→ **DESCRIPTION OF THE TASK**
The material below has pictures in it. Set down only the lines from the line containing "Generate a Blender" through the line containing "bgn.inputs[1].default_value = 8.5", word for word, and leave the pictures behind.

→ **RECORDS PROVIDED**
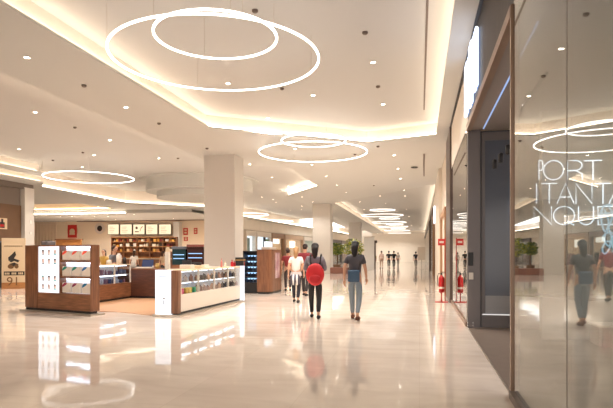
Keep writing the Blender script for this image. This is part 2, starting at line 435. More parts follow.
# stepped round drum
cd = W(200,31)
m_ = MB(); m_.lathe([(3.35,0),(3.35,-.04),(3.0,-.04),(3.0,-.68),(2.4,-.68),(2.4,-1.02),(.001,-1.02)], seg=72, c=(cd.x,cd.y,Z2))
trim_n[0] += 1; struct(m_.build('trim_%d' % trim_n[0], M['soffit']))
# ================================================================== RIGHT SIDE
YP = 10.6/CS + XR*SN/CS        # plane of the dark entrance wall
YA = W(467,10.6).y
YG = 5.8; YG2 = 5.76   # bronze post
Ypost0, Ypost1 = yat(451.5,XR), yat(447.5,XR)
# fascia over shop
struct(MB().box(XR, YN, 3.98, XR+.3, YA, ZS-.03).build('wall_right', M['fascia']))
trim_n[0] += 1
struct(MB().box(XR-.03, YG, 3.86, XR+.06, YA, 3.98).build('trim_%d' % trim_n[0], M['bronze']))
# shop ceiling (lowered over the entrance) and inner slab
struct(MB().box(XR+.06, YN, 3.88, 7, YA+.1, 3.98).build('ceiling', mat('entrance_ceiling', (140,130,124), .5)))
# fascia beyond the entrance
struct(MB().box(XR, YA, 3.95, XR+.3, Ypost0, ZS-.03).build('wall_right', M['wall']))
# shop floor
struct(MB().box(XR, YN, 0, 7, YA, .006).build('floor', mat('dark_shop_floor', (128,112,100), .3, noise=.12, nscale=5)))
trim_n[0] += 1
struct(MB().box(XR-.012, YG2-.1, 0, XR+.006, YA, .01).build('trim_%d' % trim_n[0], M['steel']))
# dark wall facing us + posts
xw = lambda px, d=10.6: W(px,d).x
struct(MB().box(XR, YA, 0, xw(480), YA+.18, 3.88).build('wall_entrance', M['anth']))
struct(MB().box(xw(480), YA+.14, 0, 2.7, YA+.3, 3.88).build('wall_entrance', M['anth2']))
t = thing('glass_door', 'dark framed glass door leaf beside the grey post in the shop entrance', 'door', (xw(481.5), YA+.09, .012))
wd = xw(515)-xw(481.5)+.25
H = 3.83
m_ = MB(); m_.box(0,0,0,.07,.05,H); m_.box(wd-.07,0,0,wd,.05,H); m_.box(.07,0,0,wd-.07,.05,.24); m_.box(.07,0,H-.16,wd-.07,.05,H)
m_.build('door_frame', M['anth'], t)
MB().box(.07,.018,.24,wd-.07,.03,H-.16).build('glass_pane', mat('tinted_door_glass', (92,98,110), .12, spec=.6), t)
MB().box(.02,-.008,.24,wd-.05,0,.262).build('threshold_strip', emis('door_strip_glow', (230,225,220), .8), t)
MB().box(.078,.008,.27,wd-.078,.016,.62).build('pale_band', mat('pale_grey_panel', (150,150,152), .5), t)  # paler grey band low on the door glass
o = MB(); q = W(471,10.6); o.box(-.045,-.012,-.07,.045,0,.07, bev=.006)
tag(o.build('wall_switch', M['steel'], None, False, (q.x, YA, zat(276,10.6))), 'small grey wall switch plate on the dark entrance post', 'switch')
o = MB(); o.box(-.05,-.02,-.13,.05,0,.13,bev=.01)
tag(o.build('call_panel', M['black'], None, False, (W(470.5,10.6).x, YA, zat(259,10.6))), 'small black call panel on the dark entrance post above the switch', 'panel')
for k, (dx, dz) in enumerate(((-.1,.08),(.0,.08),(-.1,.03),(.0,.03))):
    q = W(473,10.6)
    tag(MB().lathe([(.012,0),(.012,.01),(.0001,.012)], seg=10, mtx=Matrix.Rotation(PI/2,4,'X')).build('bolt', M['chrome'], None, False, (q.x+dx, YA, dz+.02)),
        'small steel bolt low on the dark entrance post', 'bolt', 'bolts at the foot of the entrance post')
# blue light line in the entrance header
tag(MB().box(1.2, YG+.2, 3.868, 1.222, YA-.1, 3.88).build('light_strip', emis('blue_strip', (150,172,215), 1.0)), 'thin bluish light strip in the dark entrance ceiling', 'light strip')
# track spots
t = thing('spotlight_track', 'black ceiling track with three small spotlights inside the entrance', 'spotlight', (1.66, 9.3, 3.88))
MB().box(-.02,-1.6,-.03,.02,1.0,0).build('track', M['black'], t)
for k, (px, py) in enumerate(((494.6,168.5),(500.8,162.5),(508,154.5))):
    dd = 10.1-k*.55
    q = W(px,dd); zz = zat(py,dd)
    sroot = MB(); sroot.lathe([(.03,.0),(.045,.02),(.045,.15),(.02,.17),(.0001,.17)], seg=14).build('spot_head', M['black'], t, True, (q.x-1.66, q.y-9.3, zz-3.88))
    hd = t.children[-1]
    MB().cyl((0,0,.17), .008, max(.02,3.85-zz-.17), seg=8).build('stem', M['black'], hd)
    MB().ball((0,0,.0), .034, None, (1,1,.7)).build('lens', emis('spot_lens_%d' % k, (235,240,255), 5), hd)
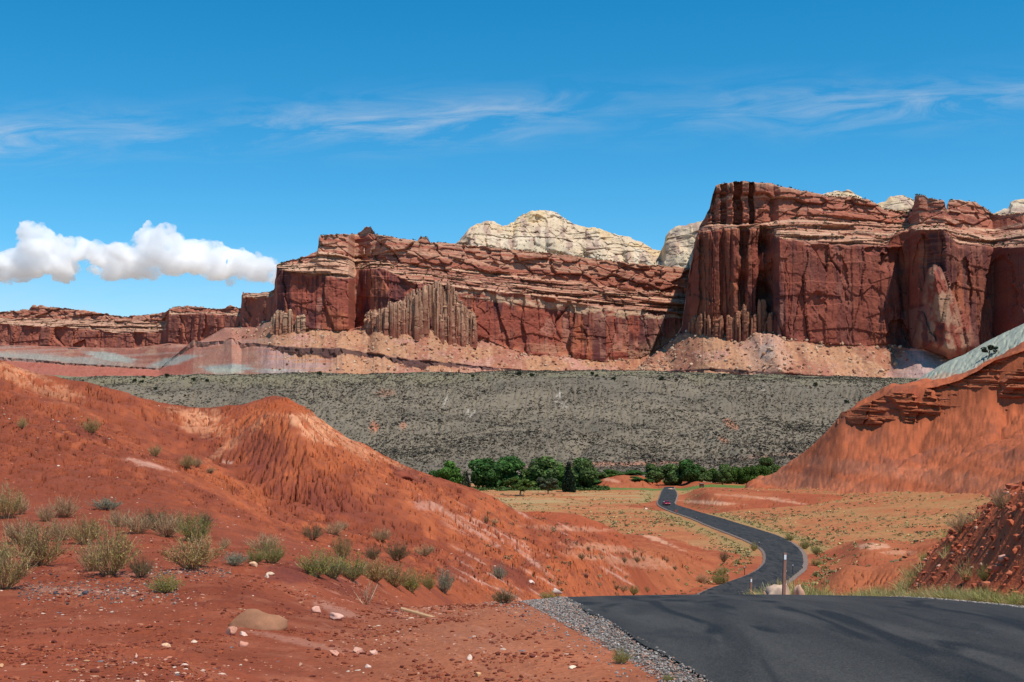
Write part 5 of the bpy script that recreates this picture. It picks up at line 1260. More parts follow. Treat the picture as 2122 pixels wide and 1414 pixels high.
...
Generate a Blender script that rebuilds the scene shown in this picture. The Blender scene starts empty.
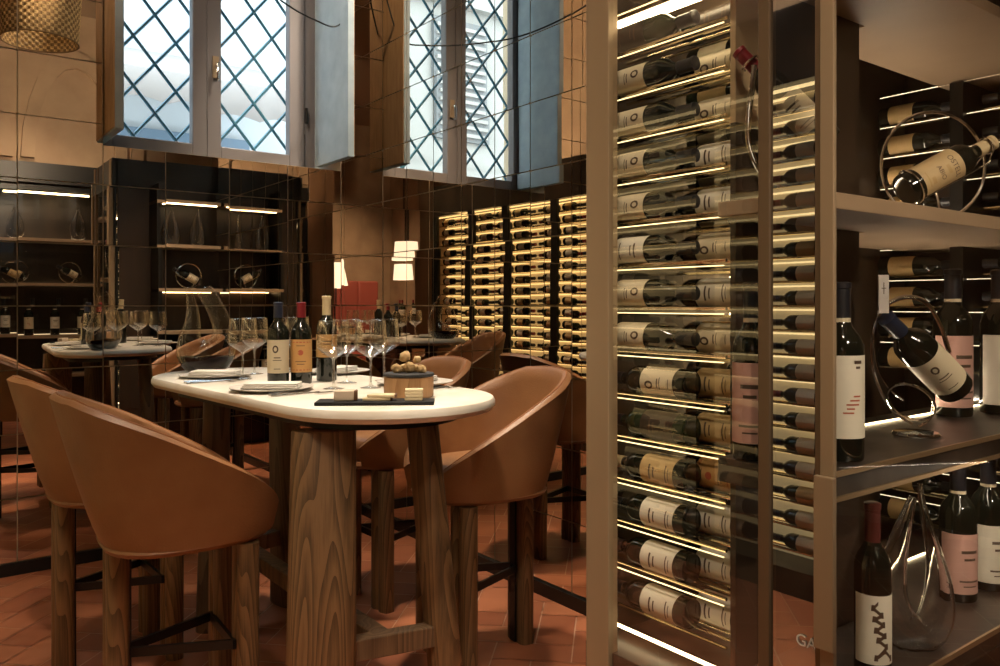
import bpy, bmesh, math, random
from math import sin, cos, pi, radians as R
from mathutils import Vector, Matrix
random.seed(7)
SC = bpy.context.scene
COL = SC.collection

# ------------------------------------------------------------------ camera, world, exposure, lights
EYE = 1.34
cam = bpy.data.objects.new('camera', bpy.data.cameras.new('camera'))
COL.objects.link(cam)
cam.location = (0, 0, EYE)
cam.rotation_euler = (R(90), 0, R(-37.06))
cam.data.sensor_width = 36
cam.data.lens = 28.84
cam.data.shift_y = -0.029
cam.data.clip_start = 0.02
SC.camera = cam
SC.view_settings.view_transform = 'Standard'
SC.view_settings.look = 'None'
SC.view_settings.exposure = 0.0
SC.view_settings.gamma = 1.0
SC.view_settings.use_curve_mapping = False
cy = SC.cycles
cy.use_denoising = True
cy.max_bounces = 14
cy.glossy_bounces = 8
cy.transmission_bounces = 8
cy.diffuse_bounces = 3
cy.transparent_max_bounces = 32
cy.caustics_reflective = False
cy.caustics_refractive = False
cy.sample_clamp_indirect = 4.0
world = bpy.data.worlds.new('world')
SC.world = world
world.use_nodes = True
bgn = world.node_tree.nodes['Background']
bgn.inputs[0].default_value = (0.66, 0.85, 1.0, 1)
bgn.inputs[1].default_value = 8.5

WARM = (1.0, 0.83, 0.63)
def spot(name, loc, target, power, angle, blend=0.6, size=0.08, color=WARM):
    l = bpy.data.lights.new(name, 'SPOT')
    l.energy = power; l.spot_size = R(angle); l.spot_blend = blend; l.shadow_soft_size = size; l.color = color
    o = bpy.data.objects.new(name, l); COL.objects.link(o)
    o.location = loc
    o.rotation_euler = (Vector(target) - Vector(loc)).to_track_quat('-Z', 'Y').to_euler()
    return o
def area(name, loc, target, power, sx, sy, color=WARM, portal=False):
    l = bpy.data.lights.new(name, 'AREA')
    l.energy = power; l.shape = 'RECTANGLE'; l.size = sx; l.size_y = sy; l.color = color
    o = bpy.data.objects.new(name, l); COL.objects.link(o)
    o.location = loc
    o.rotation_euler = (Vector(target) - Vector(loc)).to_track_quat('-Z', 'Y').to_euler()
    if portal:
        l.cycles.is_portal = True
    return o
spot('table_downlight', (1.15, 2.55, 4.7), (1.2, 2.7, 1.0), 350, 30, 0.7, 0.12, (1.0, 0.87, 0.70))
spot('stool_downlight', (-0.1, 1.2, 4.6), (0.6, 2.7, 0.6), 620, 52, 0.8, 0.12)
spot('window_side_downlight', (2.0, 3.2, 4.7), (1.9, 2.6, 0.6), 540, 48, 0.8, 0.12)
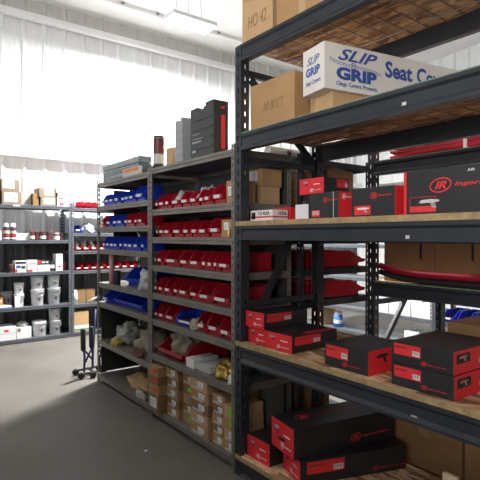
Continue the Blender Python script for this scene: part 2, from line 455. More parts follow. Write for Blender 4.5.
---
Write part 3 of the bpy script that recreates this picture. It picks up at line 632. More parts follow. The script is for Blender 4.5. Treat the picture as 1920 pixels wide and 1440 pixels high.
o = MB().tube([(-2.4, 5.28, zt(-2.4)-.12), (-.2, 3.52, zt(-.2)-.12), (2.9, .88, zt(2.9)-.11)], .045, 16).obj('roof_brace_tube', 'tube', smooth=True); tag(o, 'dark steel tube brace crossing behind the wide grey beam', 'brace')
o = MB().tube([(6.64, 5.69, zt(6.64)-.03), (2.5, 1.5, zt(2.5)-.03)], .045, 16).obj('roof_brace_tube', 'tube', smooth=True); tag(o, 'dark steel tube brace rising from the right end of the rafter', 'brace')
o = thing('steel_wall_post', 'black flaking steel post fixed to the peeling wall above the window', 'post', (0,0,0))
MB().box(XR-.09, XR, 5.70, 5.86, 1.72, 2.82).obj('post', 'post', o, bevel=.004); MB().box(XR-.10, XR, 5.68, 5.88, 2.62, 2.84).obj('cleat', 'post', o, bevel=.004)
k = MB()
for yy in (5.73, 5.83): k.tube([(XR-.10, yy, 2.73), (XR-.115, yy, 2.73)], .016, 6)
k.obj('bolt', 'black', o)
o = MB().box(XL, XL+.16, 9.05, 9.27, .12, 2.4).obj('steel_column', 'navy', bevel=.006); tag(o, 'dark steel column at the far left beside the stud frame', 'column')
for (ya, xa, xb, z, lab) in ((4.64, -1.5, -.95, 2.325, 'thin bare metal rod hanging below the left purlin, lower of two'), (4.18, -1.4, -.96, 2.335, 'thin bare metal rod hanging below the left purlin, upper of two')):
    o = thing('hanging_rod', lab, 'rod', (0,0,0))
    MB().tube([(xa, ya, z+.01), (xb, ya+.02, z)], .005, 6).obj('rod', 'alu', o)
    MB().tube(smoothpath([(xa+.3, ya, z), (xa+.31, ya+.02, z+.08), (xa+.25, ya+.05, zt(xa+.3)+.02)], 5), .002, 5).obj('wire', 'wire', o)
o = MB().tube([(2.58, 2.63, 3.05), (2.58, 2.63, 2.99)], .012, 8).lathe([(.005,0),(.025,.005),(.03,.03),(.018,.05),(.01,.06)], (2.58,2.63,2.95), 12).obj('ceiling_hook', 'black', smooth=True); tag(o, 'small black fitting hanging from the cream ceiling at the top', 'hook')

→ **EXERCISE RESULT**
Generate a Blender script that rebuilds the scene shown in this picture. The Blender scene starts empty.
import bpy, bmesh, math, random
from math import sin, cos, pi, radians as R
from mathutils import Vector, Matrix
random.seed(7)
SC = bpy.context.scene
COL = SC.collection

# ------------------------------------------------------------------ camera, world, exposure, lights
EYE = 1.34
cam = bpy.data.objects.new('camera', bpy.data.cameras.new('camera'))
COL.objects.link(cam)
cam.location = (0, 0, EYE)
cam.rotation_euler = (R(90), 0, R(-37.06))
cam.data.sensor_width = 36
cam.data.lens = 28.84
cam.data.shift_y = -0.029
cam.data.clip_start = 0.02
SC.camera = cam
SC.view_settings.view_transform = 'Standard'
SC.view_settings.look = 'None'
SC.view_settings.exposure = 0.0
SC.view_settings.gamma = 1.0
SC.view_settings.use_curve_mapping = False
cy = SC.cycles
cy.use_denoising = True
cy.max_bounces = 14
cy.glossy_bounces = 8
cy.transmission_bounces = 8
cy.diffuse_bounces = 3
cy.transparent_max_bounces = 32
cy.caustics_reflective = False
cy.caustics_refractive = False
cy.sample_clamp_indirect = 4.0
world = bpy.data.worlds.new('world')
SC.world = world
world.use_nodes = True
bgn = world.node_tree.nodes['Background']
bgn.inputs[0].default_value = (0.66, 0.85, 1.0, 1)
bgn.inputs[1].default_value = 8.5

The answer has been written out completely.